The Importance of Prints
This morning I was going to my 5:30 AM spin class at the YMCA. Yes...I exercise at the crack of dawn, but that's not the point.
As I was walking to class, I passed a group of older people looking at photographs. One of the women had printed a bunch of 5x7 pictures of her family and was sharing them with her friends at the Y while they drank coffee and gossiped. :-)
As I walked by, the woman pointed at the print and said, "This is my grandson; look how handsome he is...and this is his baby."
I smiled. The contrast is funny to me because we still do that, we just point at our phones or social media as we sit around passing the time. The difference that struck me was that each person would hold the photo in their hand and take time to really look at it before they passed it to the next person. It was a bit more of a real moment for some reason...more tangible, and a lot different from scrolling on your phone.

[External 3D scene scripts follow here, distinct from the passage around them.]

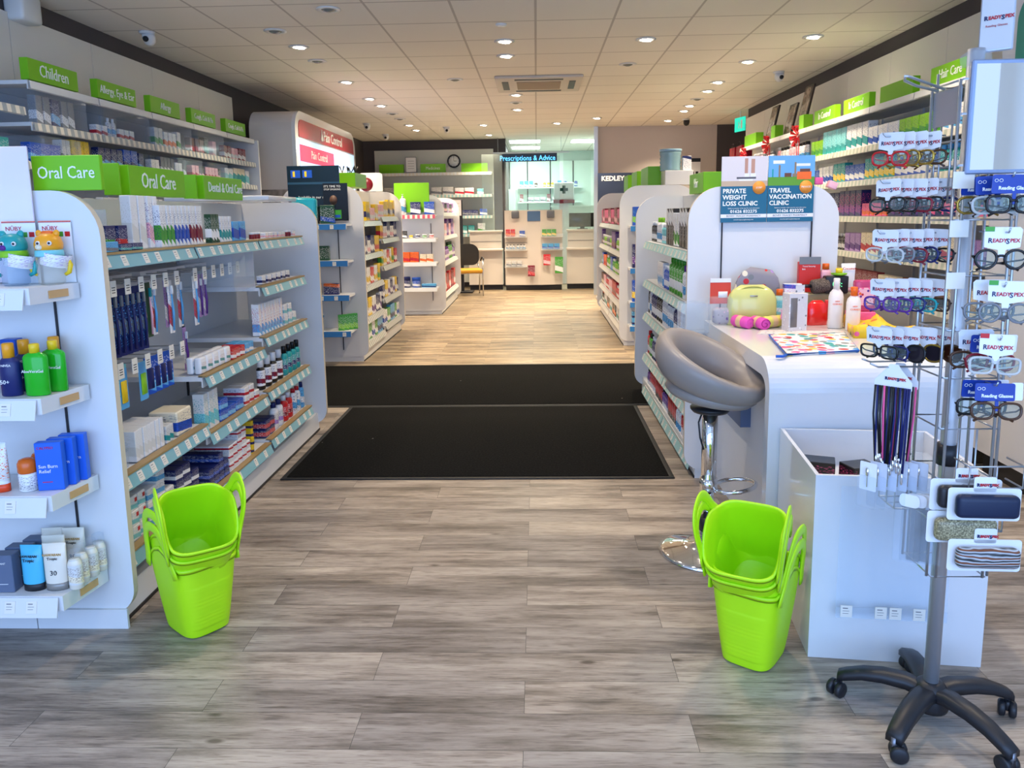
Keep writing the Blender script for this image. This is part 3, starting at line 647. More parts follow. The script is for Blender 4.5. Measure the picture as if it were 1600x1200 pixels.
run('E', AX, 2.955, 3.90, 1.2935, P1, [(end1, 4, .004), (end2, 4, .004), (end3, 4, .004)], back=.03)
run('E', AX, 3.42, 3.91, 1.2935, P1, [(teg, 3, .004), (tee, 4, .006), (blus, 2, .004)], back=.03)
run('E', AX, 3.93, 4.65, 1.2935, P1, [(minij, 3, .015), .04, (smallw, 5, .02), (minij, 2, .02), (smallw, 2, .05)], back=.03)
# clear trays behind the small cartons
def clear_box(label, loc, w, d, h, rz=0, t=.003, name='clear_tray', cat='tray', m=None):
    mb = MB(); m = m or ACRY
    mb.box(-w / 2, w / 2, 0, t, 0, h, m).box(-w / 2, w / 2, d - t, d, 0, h, m).box(-w / 2, -w / 2 + t, t, d - t, 0, h, m).box(w / 2 - t, w / 2, t, d - t, 0, h, m).box(-w / 2, w / 2, 0, d, 0, t, m)
    o = part(name, mb, None, loc, (0, 0, rz)); tag(o, label, cat); return o
clear_box('clear acrylic pusher tray behind the silver toothpaste cartons', (AX - .14, 2.56, 1.292), .13, .1, .15, ROT['E'])
clear_box('clear acrylic pusher tray behind the navy toothpaste cartons', (AX - .14, 2.71, 1.292), .13, .1, .15, ROT['E'])
# pegboard bars, hooks and hanging brushes
def bar(label, y0, y1, z, x=AX - .26):
    r = part('hook_rail', MB().box(x - .19, x, y0, y1, z - .012, z + .012, STEEL), ga, world=True); off = -Vector(ga.location) * 0
    n = int((y1 - y0) / .095)
    for i in range(n):
        y = y0 + .05 + i * .095
        part('hook', MB().tube([(x, y, z), (x + .2, y, z + .004), (x + .215, y, z + .014)], .0022, WIRE, 5), r)
        tb = MB().box(x + .216, x + .218, y - .019, y + .019, z - .035, z + .022, TICKET)
        for k in range(3): tb.box(x + .218, x + .2186, y - .011, y + .01, z - .022 + k * .009, z - .019 + k * .009, INK)
        part('price_ticket', tb, r)
    return r
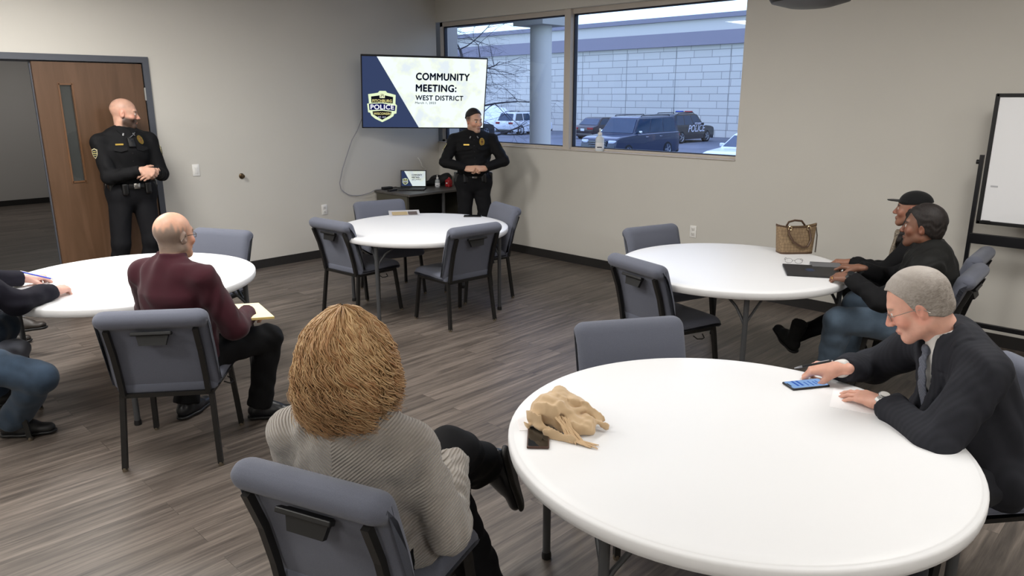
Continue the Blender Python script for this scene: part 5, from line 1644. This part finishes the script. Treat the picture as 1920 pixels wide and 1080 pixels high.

Photography is evidence we exist in this world; yet, we have lost the importance and priority of printing and sometimes we avoid the camera altogether.
All of my packages include digital files and professional prints matted and put in a black box that you take home. I love this because of it so diverse. You can frame the images and create a wall gallery; you can display them on easels and change it out over the year; you can give some of the prints to loved ones; or keep the box under your bed, on your coffee table or a bookshelf.
This idea sort of came from my dad who has an old black suitcase full of old family images from multiple generations. He took the time to go through all the old family photos and write on the back of them the name of every person in the photo. These photographs date back several generations, as in all the way back to my 4th great grandparents! Also on the back he had written where the photo was taken, the year and what they may have done for a living or who they were married too.
Stored in an old black suitcase under the bed (no doubt), we have all of these black and white prints of generations with their information on the back; preserving our family history and memory. It's evidence they existed.
I've taken the time to look through them, study them, to imagine what they must have been liked. Because of these prints, I know who they are and I can hold their image in my hand making it very real to me.
Not too long ago, a girl was telling me about the loss of her grandmother. She said her grandfather was tearing the house apart looking for this one photograph of her grandmother that he loved. He wanted to hold it, touch it, look at it, experience his beloved once again.
I often ask people: when something happens to you do they think people are going to go through all your hard drives to find all your pictures and cherished moments? Typically the answer is No. Do you think they will cherish and keep a box of images of you that they find? Typically the answer is yes.
When a woman leaves my studio she almost always hugs me and says some version of: "thank you, I really needed this", "Thank you for making me feel beautiful" or "Every woman needs to experience this.", and she hasn't even seen a print yet.
What I witness is that the feeling she has when she leaves impacts her in a positive way and has a ripple effect in her life. The photograph then becomes the memory of that day she experienced, and those prints will outlive her.
I hope we can go back to printing and exist in photographs for ourselves, for our families, for our legacy.
Just this week, I had a man come in to see his prints from his personal branding session. He's retiring from a 30-year career and starting something new. He showed his images to his 85-year-old mother who looked at them, cried happy tears and asked if she could have all of his images. He said yes, of course! And his kids loved them too. When he shared that with me, I was overcome with joy and gratitude.
In our home, we have fine art prints on the wall and we print our iPhone photos and hang an instant film on a wire that takes up a wall. We want to honor our friends, our family, and our life. It deserves to be captured and cherished.
Pictured below are the prints and folio boxes that I offer. I also wanted to show you our Wall of Joy at home. :) We have goofy snap chat pictures, family pictures, travel photos, nephews, friends, my cat Olive, and one of my very own glamour photos!
The point is, start printing. Your life is worth celebrating even if you keep in a box under the bed.